> The problem
Begin at the first line below and copy each line exactly, ending with the line where "sun.location = (30, -10, 40)" appears.

Dataset entries start

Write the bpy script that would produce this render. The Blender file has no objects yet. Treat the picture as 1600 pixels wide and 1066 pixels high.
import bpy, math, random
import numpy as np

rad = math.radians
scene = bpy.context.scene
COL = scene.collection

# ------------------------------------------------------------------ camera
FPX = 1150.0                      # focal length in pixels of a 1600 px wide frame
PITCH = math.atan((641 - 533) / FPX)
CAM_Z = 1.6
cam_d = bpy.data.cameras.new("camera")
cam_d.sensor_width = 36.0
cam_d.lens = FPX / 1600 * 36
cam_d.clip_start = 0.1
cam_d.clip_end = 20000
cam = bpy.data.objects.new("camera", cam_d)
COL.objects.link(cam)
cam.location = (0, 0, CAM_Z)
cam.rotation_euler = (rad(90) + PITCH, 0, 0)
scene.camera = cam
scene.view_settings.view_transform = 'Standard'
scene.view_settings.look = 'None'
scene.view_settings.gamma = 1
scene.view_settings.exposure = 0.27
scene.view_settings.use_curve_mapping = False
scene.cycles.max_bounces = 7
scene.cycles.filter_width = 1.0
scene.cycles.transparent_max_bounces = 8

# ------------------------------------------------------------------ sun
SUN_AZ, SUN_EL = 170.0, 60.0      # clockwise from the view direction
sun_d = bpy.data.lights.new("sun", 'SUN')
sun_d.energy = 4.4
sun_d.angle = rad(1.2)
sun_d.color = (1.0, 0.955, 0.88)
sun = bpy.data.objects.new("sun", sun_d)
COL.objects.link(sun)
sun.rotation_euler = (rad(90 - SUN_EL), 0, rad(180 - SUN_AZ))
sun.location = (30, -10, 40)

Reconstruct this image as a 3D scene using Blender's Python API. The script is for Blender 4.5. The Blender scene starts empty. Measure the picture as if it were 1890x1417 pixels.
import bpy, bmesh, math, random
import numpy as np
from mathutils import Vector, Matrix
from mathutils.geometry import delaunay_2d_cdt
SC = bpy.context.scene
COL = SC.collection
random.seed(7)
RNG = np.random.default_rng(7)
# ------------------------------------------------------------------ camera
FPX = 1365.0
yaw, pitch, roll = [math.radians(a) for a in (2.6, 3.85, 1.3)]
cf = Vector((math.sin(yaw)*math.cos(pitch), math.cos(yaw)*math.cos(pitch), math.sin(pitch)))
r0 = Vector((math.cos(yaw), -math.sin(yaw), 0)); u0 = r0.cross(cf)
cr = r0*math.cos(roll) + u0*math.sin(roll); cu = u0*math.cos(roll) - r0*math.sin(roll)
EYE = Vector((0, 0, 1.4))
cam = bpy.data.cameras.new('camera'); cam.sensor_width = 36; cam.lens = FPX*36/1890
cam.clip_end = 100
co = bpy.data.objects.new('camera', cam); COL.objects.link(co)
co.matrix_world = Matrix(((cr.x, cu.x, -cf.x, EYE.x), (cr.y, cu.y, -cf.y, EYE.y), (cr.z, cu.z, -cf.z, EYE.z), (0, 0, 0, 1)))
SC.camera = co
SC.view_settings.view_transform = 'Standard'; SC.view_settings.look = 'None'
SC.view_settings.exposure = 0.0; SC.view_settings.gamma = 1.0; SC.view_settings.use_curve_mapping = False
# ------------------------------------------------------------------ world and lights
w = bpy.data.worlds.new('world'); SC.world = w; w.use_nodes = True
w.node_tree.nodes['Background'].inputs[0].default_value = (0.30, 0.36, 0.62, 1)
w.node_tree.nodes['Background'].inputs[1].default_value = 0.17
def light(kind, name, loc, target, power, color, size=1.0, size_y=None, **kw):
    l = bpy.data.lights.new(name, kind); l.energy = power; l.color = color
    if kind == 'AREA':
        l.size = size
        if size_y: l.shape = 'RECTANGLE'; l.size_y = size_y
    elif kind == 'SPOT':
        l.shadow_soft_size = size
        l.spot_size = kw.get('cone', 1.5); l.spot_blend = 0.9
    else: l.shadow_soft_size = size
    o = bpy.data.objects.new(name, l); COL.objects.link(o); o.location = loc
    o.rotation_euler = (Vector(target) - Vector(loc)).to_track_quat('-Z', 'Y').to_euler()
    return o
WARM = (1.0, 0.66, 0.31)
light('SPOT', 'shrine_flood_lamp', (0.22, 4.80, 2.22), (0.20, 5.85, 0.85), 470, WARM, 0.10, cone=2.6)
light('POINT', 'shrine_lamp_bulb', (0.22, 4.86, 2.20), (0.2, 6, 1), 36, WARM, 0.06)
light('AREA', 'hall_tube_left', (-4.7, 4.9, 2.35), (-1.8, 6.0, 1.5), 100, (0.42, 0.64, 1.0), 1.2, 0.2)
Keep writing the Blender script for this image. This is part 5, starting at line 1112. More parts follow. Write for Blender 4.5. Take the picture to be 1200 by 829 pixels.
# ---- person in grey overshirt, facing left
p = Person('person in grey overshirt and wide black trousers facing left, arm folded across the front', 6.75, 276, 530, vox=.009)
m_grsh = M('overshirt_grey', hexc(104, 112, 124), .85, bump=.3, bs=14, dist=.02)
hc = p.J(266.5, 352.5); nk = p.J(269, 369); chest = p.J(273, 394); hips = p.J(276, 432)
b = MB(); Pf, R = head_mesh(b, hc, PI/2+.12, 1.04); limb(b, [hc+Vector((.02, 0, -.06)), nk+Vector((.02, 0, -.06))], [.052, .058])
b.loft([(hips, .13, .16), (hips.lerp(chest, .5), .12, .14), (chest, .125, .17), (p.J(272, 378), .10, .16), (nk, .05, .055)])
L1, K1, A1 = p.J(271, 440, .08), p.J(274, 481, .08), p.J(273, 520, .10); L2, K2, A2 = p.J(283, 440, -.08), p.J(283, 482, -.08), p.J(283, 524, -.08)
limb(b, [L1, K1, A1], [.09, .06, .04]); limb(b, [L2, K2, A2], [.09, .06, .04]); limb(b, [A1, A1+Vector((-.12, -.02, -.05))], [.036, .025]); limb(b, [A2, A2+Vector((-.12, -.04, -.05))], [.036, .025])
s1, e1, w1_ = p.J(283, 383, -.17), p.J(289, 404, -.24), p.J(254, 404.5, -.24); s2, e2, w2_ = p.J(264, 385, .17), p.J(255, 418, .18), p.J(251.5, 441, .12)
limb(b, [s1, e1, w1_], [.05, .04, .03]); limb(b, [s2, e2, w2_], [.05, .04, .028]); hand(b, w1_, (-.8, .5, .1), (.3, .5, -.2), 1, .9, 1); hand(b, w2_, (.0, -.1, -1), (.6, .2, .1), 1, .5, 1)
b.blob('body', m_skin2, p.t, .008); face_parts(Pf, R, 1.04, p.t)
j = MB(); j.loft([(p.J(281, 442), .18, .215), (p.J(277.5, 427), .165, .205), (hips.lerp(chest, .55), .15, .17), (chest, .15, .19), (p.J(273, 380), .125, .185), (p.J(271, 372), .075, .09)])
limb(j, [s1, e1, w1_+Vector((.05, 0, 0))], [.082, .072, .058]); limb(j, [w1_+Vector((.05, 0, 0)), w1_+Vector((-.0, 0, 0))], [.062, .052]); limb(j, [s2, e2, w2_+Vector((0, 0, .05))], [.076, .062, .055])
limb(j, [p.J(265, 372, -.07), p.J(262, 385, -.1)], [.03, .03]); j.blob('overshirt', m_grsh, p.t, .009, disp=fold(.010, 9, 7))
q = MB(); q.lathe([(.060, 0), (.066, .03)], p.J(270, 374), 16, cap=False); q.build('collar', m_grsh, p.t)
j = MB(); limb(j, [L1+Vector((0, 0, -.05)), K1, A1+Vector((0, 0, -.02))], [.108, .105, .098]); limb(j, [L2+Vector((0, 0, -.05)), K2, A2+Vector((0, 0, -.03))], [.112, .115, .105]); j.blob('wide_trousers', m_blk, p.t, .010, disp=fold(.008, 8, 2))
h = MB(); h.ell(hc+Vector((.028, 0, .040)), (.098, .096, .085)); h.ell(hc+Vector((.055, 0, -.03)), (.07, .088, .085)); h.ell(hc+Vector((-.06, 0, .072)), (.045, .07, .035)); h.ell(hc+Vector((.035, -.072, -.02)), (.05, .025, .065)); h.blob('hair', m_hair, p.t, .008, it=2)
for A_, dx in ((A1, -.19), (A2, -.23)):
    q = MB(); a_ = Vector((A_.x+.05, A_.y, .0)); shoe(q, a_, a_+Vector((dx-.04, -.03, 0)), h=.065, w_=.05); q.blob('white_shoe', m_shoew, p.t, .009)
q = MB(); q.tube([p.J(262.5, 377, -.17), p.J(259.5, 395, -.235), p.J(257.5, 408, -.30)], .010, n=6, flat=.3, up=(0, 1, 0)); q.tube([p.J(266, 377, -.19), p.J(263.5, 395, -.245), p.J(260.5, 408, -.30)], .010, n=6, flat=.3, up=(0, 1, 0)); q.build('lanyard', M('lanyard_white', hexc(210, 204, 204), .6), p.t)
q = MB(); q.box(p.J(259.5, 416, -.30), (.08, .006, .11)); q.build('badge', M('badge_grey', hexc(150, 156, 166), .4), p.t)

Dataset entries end

> Task answer
Write the bpy script that would produce this render. The Blender file has no objects yet. Treat the picture as 1600 pixels wide and 1066 pixels high.
import bpy, math, random
import numpy as np

rad = math.radians
scene = bpy.context.scene
COL = scene.collection

# ------------------------------------------------------------------ camera
FPX = 1150.0                      # focal length in pixels of a 1600 px wide frame
PITCH = math.atan((641 - 533) / FPX)
CAM_Z = 1.6
cam_d = bpy.data.cameras.new("camera")
cam_d.sensor_width = 36.0
cam_d.lens = FPX / 1600 * 36
cam_d.clip_start = 0.1
cam_d.clip_end = 20000
cam = bpy.data.objects.new("camera", cam_d)
COL.objects.link(cam)
cam.location = (0, 0, CAM_Z)
cam.rotation_euler = (rad(90) + PITCH, 0, 0)
scene.camera = cam
scene.view_settings.view_transform = 'Standard'
scene.view_settings.look = 'None'
scene.view_settings.gamma = 1
scene.view_settings.exposure = 0.27
scene.view_settings.use_curve_mapping = False
scene.cycles.max_bounces = 7
scene.cycles.filter_width = 1.0
scene.cycles.transparent_max_bounces = 8

# ------------------------------------------------------------------ sun
SUN_AZ, SUN_EL = 170.0, 60.0      # clockwise from the view direction
sun_d = bpy.data.lights.new("sun", 'SUN')
sun_d.energy = 4.4
sun_d.angle = rad(1.2)
sun_d.color = (1.0, 0.955, 0.88)
sun = bpy.data.objects.new("sun", sun_d)
COL.objects.link(sun)
sun.rotation_euler = (rad(90 - SUN_EL), 0, rad(180 - SUN_AZ))
sun.location = (30, -10, 40)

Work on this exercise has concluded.